• _Material for the task_

>>

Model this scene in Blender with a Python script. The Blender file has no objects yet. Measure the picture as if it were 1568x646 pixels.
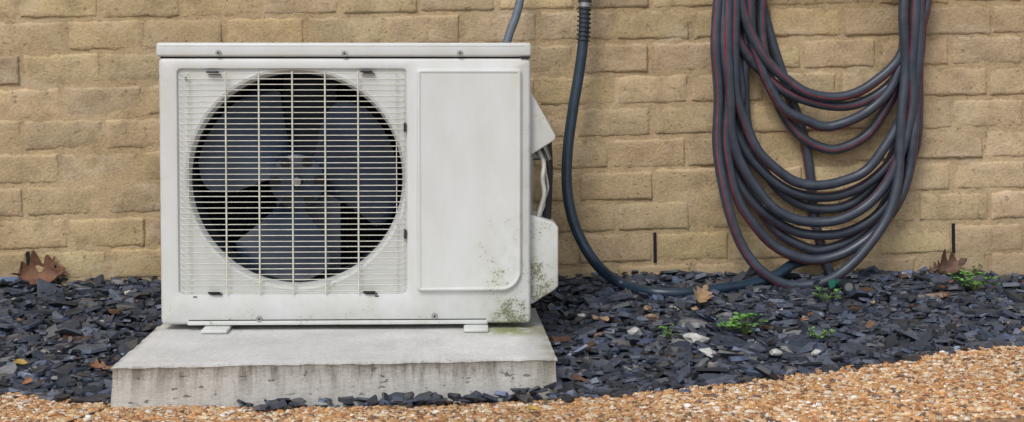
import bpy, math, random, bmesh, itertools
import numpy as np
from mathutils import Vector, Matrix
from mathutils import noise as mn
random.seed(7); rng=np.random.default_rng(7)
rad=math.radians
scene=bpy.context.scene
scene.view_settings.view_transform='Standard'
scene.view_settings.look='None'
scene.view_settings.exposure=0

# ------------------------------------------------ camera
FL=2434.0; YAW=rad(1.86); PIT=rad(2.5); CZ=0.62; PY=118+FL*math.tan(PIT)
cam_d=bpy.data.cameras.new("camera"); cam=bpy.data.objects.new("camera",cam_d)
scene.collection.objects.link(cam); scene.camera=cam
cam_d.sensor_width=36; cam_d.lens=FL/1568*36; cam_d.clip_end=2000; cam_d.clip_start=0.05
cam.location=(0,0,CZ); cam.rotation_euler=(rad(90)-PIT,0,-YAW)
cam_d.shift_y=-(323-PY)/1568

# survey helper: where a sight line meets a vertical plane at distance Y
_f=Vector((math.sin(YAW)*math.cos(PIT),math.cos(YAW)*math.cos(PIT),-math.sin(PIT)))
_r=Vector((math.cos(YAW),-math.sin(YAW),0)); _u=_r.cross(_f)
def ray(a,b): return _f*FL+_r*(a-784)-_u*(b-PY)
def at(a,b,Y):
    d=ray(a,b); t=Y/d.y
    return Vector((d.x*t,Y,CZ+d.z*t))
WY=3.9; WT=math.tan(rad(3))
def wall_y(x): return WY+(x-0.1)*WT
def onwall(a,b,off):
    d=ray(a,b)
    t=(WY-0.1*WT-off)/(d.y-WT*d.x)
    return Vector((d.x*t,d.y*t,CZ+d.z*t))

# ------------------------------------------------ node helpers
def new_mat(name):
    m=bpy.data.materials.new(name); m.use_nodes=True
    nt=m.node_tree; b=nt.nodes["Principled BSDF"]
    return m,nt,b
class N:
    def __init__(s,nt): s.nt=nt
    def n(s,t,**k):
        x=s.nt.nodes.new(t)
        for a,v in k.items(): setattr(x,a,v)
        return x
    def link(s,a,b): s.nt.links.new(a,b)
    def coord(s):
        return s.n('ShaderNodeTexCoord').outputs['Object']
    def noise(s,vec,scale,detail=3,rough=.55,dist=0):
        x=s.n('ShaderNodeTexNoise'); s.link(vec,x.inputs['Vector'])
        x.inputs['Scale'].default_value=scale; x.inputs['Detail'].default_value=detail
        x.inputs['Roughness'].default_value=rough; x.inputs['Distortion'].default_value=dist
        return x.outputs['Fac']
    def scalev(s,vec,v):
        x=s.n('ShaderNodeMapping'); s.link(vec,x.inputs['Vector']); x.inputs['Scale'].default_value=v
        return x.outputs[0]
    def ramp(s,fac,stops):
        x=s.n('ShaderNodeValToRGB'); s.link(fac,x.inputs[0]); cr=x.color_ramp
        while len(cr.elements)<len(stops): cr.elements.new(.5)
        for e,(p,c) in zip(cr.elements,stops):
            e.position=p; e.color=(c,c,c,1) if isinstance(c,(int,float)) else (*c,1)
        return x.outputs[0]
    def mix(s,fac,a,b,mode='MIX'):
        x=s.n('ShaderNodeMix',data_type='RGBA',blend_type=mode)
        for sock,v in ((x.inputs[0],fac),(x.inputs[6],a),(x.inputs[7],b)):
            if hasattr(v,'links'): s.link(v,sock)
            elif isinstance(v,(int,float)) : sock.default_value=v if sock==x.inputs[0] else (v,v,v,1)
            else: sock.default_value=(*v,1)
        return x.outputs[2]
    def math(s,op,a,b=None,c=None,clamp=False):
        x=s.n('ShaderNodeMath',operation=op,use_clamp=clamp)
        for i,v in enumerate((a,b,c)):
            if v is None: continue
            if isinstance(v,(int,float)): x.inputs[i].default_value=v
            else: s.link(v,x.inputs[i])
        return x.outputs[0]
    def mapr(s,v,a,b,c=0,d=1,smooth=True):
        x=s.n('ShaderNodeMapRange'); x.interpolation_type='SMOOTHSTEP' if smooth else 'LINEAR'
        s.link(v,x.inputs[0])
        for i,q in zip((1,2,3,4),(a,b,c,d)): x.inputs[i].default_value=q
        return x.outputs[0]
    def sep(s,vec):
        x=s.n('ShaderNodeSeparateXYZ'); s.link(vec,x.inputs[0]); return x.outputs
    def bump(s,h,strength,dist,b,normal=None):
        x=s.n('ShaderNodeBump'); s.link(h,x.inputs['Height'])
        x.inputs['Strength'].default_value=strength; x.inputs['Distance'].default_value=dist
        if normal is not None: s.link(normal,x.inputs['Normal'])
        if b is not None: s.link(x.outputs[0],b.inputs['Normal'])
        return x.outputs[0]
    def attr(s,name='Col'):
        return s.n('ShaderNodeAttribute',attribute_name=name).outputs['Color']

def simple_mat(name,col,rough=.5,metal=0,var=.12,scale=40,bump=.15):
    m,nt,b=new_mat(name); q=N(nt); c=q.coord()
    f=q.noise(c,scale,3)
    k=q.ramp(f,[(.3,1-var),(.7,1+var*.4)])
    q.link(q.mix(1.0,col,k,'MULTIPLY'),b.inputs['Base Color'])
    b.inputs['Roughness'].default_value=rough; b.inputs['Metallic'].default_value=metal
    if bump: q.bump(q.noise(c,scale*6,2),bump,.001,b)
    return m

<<
>>

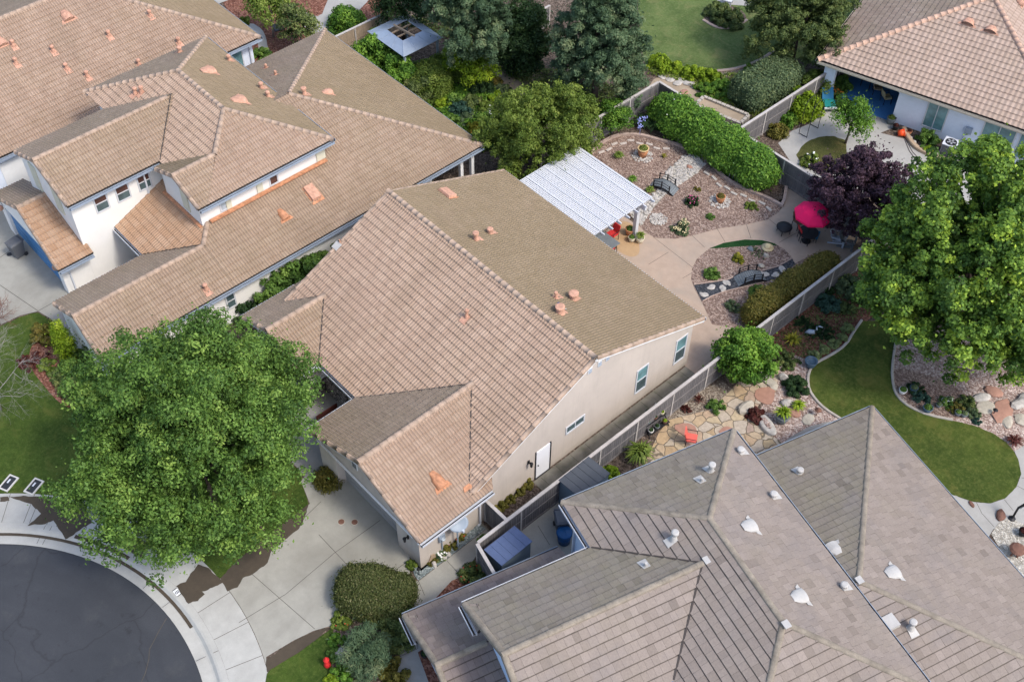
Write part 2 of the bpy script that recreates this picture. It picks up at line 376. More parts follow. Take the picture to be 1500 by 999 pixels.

<<

• _The request_
Supply the count of lines in the entries that contain the word "scene", and nothing besides.

• _Result of this task_
6